Say you're on the Surveys tab. You've sent three vendor assessment surveys this month: one to 6 recipients (5 replied), one to 4 recipients (1 replied), one Lightning survey to 4 recipients (4 replied, still open). Total invites: 14. Total responses: 10. The headline reads 71%, the pill reads "71% · Strong" in green, and the sub-text reads "1 open survey collecting 4 responses so far" (the Lightning survey is still active; the other two have closed). The Active tile shows 1, "currently collecting." The Responses received tile shows 10, "across every survey." Nothing here recommends anything to you: it's a read on your own outreach, not a signal Verinode is acting on. What you do with a Low pill, chase the non-responders, shorten the survey, switch to Lightning, is your call.

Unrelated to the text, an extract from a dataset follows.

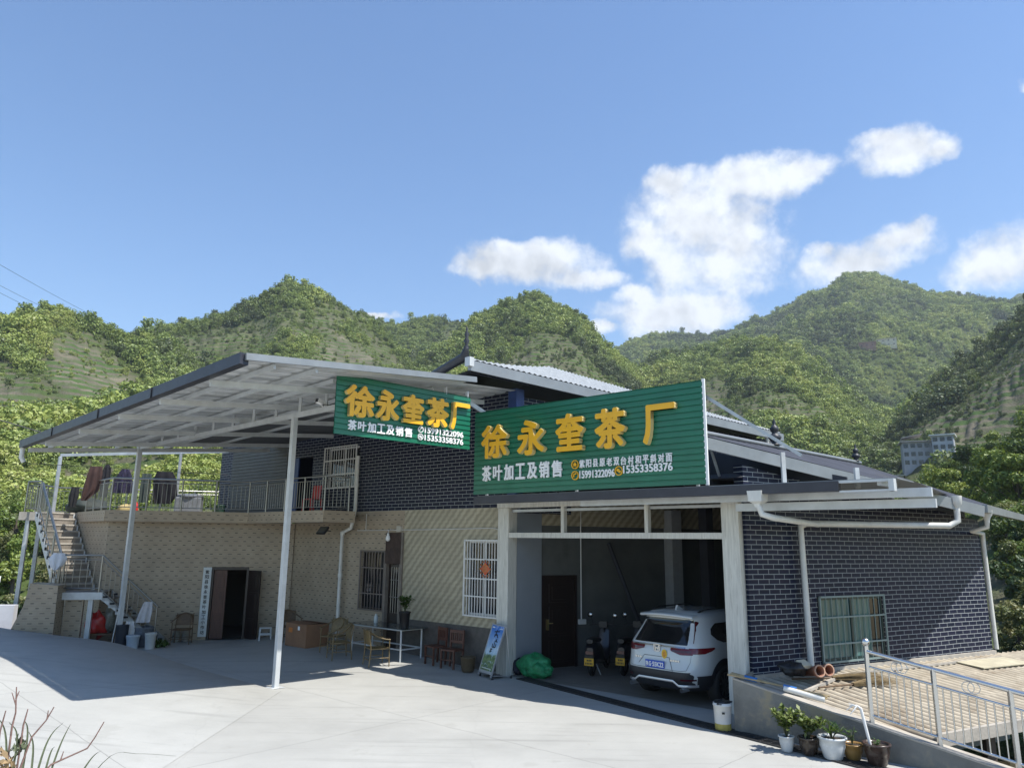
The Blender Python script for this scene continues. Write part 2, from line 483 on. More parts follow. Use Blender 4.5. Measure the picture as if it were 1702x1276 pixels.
    def build(s, name, mats, parent=None, M=None, bevel=0.0, smooth=None, tag=None):
        me = bpy.data.meshes.new(name)
        me.from_pydata([tuple(p) for p in s.v], [], s.f)
        if not isinstance(mats, (list, tuple)):
            mats = [mats]
        for m in mats:
            me.materials.append(m)
        me.polygons.foreach_set('material_index', s.mi)
        me.polygons.foreach_set('use_smooth', s.sm if smooth is None else [smooth] * len(s.f))
        me.update()
        o = bpy.data.objects.new(name, me)
        COL.objects.link(o)
        place(o, parent, M)
        if bevel:
            b = o.modifiers.new('bevel', 'BEVEL'); b.width = bevel; b.segments = 2; b.limit_method = 'ANGLE'; b.angle_limit = R(40)
        return o


def place(o, parent=None, M=None):
    if M is not None:
        o.matrix_basis = M
    if parent is not None:
        o.parent = parent
        o.matrix_parent_inverse = WM(parent).inverted()


def WM(o):
    m = o.matrix_basis.copy()
    if o.parent is not None:
        m = WM(o.parent) @ o.matrix_parent_inverse @ m
    return m


def thing(name, label, cat, M=None, group=None):
    o = bpy.data.objects.new(name, None)
    o.empty_display_size = 0.2
    COL.objects.link(o)
    if M is not None:
        o.matrix_basis = M
    o['label'] = label; o['category'] = cat
    if group: o['group'] = group
    return o


def tag(o, label, cat, group=None):
    o['label'] = label; o['category'] = cat
    if group: o['group'] = group
    return o


def struct(o, kind='structure'):
    o['kind'] = kind
    return o


def dup(root, M, label=None, group=None):
    """copy a thing with copies of its parts and sub-parts (meshes shared)"""
    def rec(o, par):
        c = o.copy(); COL.objects.link(c)
        if par is not None:
            inv = o.matrix_parent_inverse.copy(); c.parent = par; c.matrix_parent_inverse = inv
        for ch in [x for x in list(bpy.data.objects) if x.parent == o]:
            rec(ch, c)
        return c
    c = rec(root, None)
    c.matrix_basis = M
    if label: c['label'] = label
    if group: c['group'] = group
    return c


_tm = {}


def text_mesh(s, bold=0.0, depth=0.0):
    key = (s, bold, depth)
    if key in _tm:
        return _tm[key]
    cu = bpy.data.curves.new('t', 'FONT'); cu.body = s; cu.size = 1.0; cu.offset = bold; cu.extrude = depth
    cu.resolution_u = 3
    o = bpy.data.objects.new('t', cu); COL.objects.link(o)
    dg = bpy.context.evaluated_depsgraph_get()
    me = bpy.data.meshes.new_from_object(o.evaluated_get(dg))
    vs = [v.co.copy() for v in me.vertices]; fs = [tuple(p.vertices) for p in me.polygons]; ns = [p.normal.z for p in me.polygons]
    bpy.data.objects.remove(o); bpy.data.curves.remove(cu); bpy.data.meshes.remove(me)
    _tm[key] = (vs, fs, ns)
    return _tm[key]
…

What this panel doesn't do

Verinode counts and times what you send and what comes back. It does not write your questions, and it does not decide whether a vendor, carrier, or teammate is worth keeping based on their response rate, that judgment is always yours. None of the underlying answers, ratings, or review content behind this panel is ever sold to carriers or anyone outside your own account; when an HQ group's survey shows up on your network row, your individual answer stays anonymous on your side too.

Data sources

  1. 1.Your surveys, invites, and responses. Your business.
  2. 2.Your audit runs and review records. Your business.